A Bit of Fry & Laurie

Language Conversation

Stephen and Hugh are in a TV studio, talking animatedly - at least Stephen is animated.

Hugh Well, let's talk about instead about flexibility of language - linguistic elasticity if you like.

Stephen I think I said earlier that our language, English -

Hugh As spoken by us -

Stephen As we speak it, yes certainly, defines us. We are defined by our language if you will, then please, for goodness' sake, do.

Hugh (To camera) Hullo! We're talking about language.

Stephen Perhaps I can illustrate my point - let me at least try. Here's a question: is our language capable, English this is, is it capable of sustaining demagoguery?

Hugh Demagoguery?

Stephen Demagoguery.

Hugh And by demagoguery you mean ...?

Stephen I mean demagoguery, I mean highly-charged oratory, persuasive whipping up rhetoric. Listen to me, if Hitler had been English would we, under similar circumstances have been moved, charged up, fired by his inflammatory speeches, or should we have laughed? Er, er, er, is English too ironic a language to support Hitlerian styles, would his language simply have, have rung false in our ears?

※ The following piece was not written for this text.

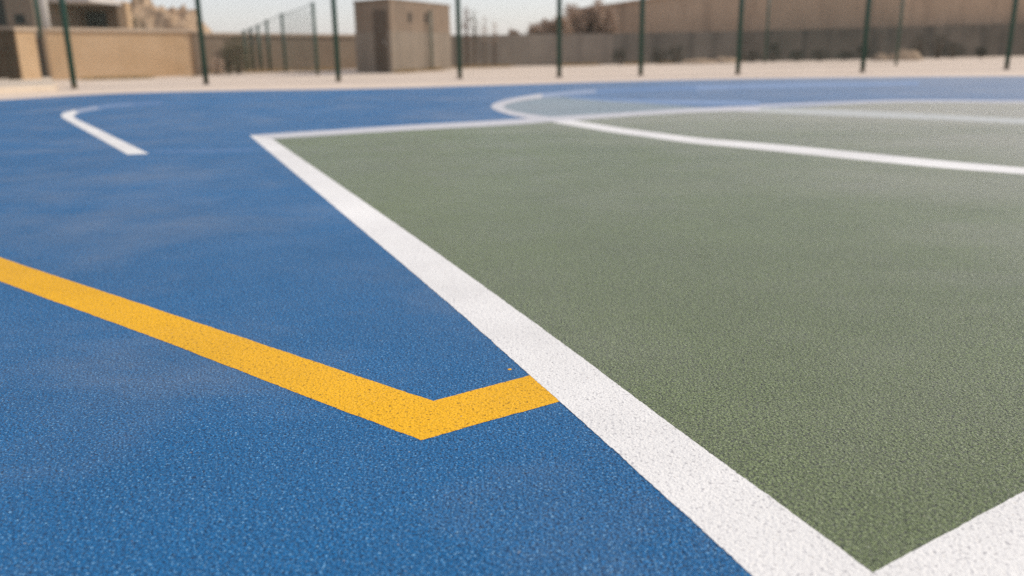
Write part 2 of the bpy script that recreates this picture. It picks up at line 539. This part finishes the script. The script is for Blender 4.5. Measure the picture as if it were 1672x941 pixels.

Hugh (To camera) We're talking about things ringing false in our ears.

Stephen Alright, alright, do you mind if I compartmentalise? I hate to, but may I? May I? Is our language a function of our British cynicism, tolerance, resistance to false emotion, humour and so on, or do those qualities come extrinsically - extrinsically, from the language itself? It's a chicken and egg problem.

Hugh (To camera) We're talking about chickens, we're talking about eggs.

Stephen Let me start a leveret here: there's language, the grammar, the structure - then there's utterance. Listen to me, listen to me, there's chess and there's a game of chess. Mark the difference, mark it for me please.

Hugh (To camera) We've moved on to chess.

Stephen Imagine a piano keyboard, eighty-eight keys, only eighty-eight and yet, and yet, new tunes, melodies, harmonies are being composed upon hundreds of keyboards every day in Dorset alone. Our language, Tiger, our language, hundreds of thousands of available words, frillions of possible legitimate new ideas, so that I can say this sentence and be confident it has never been uttered before in the history of human communication: "Hold the newsreader's nose squarely, waiter, or friendly milk will countermand my trousers." One sentence, common words, but never before placed in that order. And yet, oh and yet, all of us spend our days saying the same things to each other, time after weary time, living by clichaic, learned response: "I love you", "Don't go in there", "You have no right to say that", "shut up", "I'm hungry", "that hurt", "why should I?", "it's not my fault", "help", "Marjorie is dead". You see? That surely is a thought to take out for a cream tea on a rainy Sunday afternoon. Hugh looks at camera, opens mouth as if to speak, decides against it. Speaks to Stephen instead.

Hugh So to you language is more than just a means of communication?

Stephen Er, of course it is, of course it is, of course it is. Language is a whore, a mistress, a wife, a pen- friend, a check-out girl, a complimentary moist lemon-scented cleansing square or handy freshen- up wipette. Language is the breath of God, the dew on a fresh apple, it's the soft rain of dust that falls into a shaft of morning sun when you pull from an old bookshelf a forgotten volume of erotic diaries; language is the faint scent of urine on a pair of boxer shorts, it's a half-remembered childhood birthday party, a creak on the stair, a spluttering match held to a frosted pane, the warm wet, trusting touch of a leaking nappy, the hulk of a charred Panzer, the underside of a granite boulder, the first downy growth on the upper lip of a Mediterranean girl, cobwebs long since overrun by an old Wellington boot.

Hugh Ner-night.

Vox Pop

Hugh Then Betty took a bit of better butter and put it in her bitter batter and made her bitter batter better. Something like that. It was before the next war of course.